Please quote exactly the opening lines of the data, from the first line to the one where "COL = scn.collection" appears.

#####

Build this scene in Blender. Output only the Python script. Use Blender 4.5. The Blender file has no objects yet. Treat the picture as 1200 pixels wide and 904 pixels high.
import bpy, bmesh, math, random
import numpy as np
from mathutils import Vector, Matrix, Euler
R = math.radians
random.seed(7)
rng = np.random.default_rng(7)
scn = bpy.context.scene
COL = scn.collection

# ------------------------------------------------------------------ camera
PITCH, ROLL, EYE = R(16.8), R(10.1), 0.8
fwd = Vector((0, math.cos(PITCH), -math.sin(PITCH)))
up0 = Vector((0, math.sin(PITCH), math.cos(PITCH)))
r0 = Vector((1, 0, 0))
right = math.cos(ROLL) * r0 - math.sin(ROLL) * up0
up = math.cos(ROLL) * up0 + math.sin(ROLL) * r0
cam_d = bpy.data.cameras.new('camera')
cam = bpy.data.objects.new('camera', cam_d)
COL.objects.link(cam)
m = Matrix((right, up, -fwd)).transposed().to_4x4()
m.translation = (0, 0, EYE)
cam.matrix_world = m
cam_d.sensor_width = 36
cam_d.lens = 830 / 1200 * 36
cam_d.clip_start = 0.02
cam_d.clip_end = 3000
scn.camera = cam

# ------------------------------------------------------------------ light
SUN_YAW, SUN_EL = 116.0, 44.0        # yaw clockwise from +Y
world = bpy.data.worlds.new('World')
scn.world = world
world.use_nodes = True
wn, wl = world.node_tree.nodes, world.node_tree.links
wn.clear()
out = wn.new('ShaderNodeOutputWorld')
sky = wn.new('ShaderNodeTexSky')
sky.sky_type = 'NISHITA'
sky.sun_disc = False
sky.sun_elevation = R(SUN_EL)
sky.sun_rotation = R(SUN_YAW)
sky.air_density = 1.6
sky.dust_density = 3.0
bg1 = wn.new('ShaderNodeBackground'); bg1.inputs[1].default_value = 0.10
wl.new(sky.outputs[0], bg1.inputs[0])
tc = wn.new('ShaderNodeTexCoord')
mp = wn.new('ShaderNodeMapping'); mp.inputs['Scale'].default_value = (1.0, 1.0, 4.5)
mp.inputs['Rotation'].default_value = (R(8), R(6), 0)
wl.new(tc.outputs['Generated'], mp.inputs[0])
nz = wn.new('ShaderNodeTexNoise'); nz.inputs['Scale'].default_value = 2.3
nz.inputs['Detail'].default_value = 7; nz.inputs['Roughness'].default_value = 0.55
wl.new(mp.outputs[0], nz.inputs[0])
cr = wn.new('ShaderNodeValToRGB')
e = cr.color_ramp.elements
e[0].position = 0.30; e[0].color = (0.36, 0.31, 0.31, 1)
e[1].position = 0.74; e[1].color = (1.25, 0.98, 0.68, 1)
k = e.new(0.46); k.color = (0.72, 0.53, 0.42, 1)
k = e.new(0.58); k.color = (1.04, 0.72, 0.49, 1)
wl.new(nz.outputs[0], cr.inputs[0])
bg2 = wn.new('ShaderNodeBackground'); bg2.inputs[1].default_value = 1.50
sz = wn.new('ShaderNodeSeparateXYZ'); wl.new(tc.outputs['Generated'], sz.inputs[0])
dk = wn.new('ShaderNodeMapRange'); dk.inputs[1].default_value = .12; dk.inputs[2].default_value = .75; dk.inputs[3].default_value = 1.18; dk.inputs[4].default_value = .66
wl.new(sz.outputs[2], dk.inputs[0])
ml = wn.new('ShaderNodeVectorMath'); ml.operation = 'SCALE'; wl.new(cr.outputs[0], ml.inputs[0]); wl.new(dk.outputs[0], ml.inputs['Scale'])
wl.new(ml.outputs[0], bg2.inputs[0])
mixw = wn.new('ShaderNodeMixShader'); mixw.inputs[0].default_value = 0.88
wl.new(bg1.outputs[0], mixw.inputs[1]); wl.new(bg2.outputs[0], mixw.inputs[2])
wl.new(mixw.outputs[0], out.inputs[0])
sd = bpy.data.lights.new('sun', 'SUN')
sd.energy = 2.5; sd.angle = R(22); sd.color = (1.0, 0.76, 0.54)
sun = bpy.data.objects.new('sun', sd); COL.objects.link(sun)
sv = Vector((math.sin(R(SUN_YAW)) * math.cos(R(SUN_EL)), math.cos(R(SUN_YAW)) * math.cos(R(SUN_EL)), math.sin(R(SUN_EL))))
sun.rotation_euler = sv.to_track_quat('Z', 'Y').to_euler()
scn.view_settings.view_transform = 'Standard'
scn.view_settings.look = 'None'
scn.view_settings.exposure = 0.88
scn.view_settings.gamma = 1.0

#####

## [Solved problem]
Build this scene in Blender. Output only the Python script. Use Blender 4.5. The Blender file has no objects yet. Treat the picture as 1200 pixels wide and 904 pixels high.
import bpy, bmesh, math, random
import numpy as np
from mathutils import Vector, Matrix, Euler
R = math.radians
random.seed(7)
rng = np.random.default_rng(7)
scn = bpy.context.scene
COL = scn.collection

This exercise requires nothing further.